7 meses sin azul
Si subimos al Olimpo por su ladera norte encontraremos, casi oculta por unos ancianos cipreses, la entrada a la Gruta de los Pintores.
La grieta se abre a una oquedad de proporciones colosales en donde miles de velas, encendidas y apagadas, crean un efecto mágico y ceremonioso. Cada vela tiene un nombre, cada historia su cera y hasta en el rastro de un escoldo de llama puede leerse la vida de un pintor y de su obra. Hay grandes velones y velitas de cumpleaños, velas rojas y negras, perfumadas, humos y fuegos. De la vela de Vincent, tortuosos torrentes de lava derretida, a la sobria y mágica austeridad de Zurbarán; del excesivo cirio de Rubens a la rosa y moderna vela de Warhol.
Hacia el final de la gruta se ilumina el resplandor de los pintores vivos. Os sorprendería saber la de supuestos artistas que en realidad no tienen vela en este entierro.
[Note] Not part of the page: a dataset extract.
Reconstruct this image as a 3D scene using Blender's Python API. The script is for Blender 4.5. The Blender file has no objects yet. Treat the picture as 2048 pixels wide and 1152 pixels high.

Un hombre en cada época sólo puede ver el brillo del presente e imaginar, por el rastro de la cera detenida, los pasados esplendores de la cueva. La única vez que estuve en ella, me entretuve en buscar a mis héroes, los maestros del pasado, los colosos del horizonte cuadrado, y también a mis coetáneos, los famosos, los ignorados, los amigos...Unos estaban y otros no. Me fije en la vela de Dora: despedía chispas y estrellitas, caóticos goterones y ensortijados de humo. Me gustaría que vierais como yo: os aseguro que la vela de Dora tiene mucha más cera que la que arde.